This op-ed is part of a series about Forgotten Women—financially insecure women between the ages of 50 and 65—and policy solutions that can offer them hope. Learn more about the Hope Agenda from Independent Women’s Voice here.
Women are living longer and working later into what should be their retirement years. While older Americans are more likely to enter retirement with greater wealth thanks to the growth in property values and retirement portfolios, women face greater financial insecurity. For many older women with little savings, unsteady employment, and health issues, thinking about retirement creates anxiety and fear. One hope for building financial security for women of different ages and marital statuses may be right over their heads.
The financial picture for many women aged 50+ is concerning. According to AARP Research, one in three women are very or somewhat worried about their current financial situation compared to just one in four men. Concern over finances is even more common among divorced, separated, or widowed women. Not surprisingly, they cite costs of living, living paycheck-to-paycheck, and difficulty managing money at higher rates than their male counterparts.
Women 50 or older are also worried about their financial futures. New polling from Independent Women’s Voice identified that 89% of women are looking for leaders to offer financial solutions for people who can’t find new work but can’t afford to retire. A GOBankingRates survey found that women are more likely than men to have nothing saved for retirement. Because they are more likely than men to have taken employment breaks to care for children or aging parents—48% of their lives versus 28% of men’s, according to Merrill Lynch—they enter retirement with less money saved. Nor do older women count on Social Security to be available or sufficient to sustain them.
Given that women’s life expectancy is six years longer than men’s, married women are likely to outlive their partner and their retirement assets, leaving them to figure out how to support themselves in their final years. Altogether, poverty rates for women 65+ are among the highest of any demographic. The burden of caring for aging women often falls on their daughters or daughters-in-law, as women are more likely than men to take on family caregiving tasks. These women may be approaching retirement age themselves, and also facing financial worry.
One asset that is far less susceptible to the whims of the market and that can provide long-term financial security is property. Women have overcome significant historical barriers—from being legally prevented from possessing homes and property until the 1830s—to now being major consumers in the housing market.

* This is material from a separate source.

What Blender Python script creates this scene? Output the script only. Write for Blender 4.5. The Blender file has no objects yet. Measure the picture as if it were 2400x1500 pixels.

Today, single women own more homes than single men; single women own 58% of the nearly 35.2 million homes owned by unmarried Americans, compared to 42% owned by men.
By itself, homeownership is inadequate to provide financial security. Property owners must be able to generate income from their investments. Renting out one’s property offers a host of benefits, including guaranteed monthly passive income, increased net worth, tax benefits, credit building, and savings for retirement. To be sure, being a landlady comes with a host of costly headaches, but it can provide financial freedom outside of the daily employment grind—something that many women may desire in their later years.
The challenge is that restrictions on land use, zoning rules, costly permitting processes, and restrictive regulations impede homeowners from turning unused dwelling spaces into domiciles for renters. A good place for policymakers to start would be allowing for and incentivizing the construction of multiple-unit or accessory dwelling units (ADUs) on single-family residential lots. Homeowners benefit from steady rental income and increased property values. Meanwhile, ADUs expand housing stock in a given area, which may improve housing affordability. For some families, ADUs may encourage intergenerational living situations and provide caregiving for young and aging family members.
ADUs come in many shapes and forms: duplexes and triplexes; detached structures such as tiny homes, backyard cottages, and granny flats; converted garages and workshops; additions; converted basements; and other spaces within homes.
Millions of ADUs may exist nationwide but operate outside of the government’s purview, which could lead to living in unsafe conditions.
State lawmakers recognize this is an area for reform, in some cases overruling restrictive policies of local jurisdictions. California reformed its housing policy to encourage ADUs in 2016. The results were rapid. Permitted ADUs grew from just over 1,000 in 2016 to over 24,000 in 2022 and comprise 19% of new housing permits. About 80,000 ADUs have been built since policy changes in 2016. Over a quarter (27%) of completed ADUs have qualified as low- or moderate-income units above the 20% for all new permitted housing. ADUs may not solve homelessness or the unaffordable housing crisis, but they are a start. And expanding housing stock is a much better direction than imposing rent control policies, which only suppress supply.
ADUs can boost a home’s value by 35%, but at a hefty price tag of $60,000 to $220,000. To help older and low-income homeowners afford the renovation and construction costs, cities like Boston, Charleston, and Orlando and states like California and Maryland are partnering with local organizations to offer grants and loans that would normally be unavailable in addition to guidance and relaxing onerous regulations.
Women are increasingly purchasing homes alone or will inherit properties from deceased spouses or parents. As high mortgage interest rates and inflation continue to make life increasingly unaffordable, policymakers can deploy these common-sense policy solutions to help these forgotten women use their biggest assets to build long-term financial security.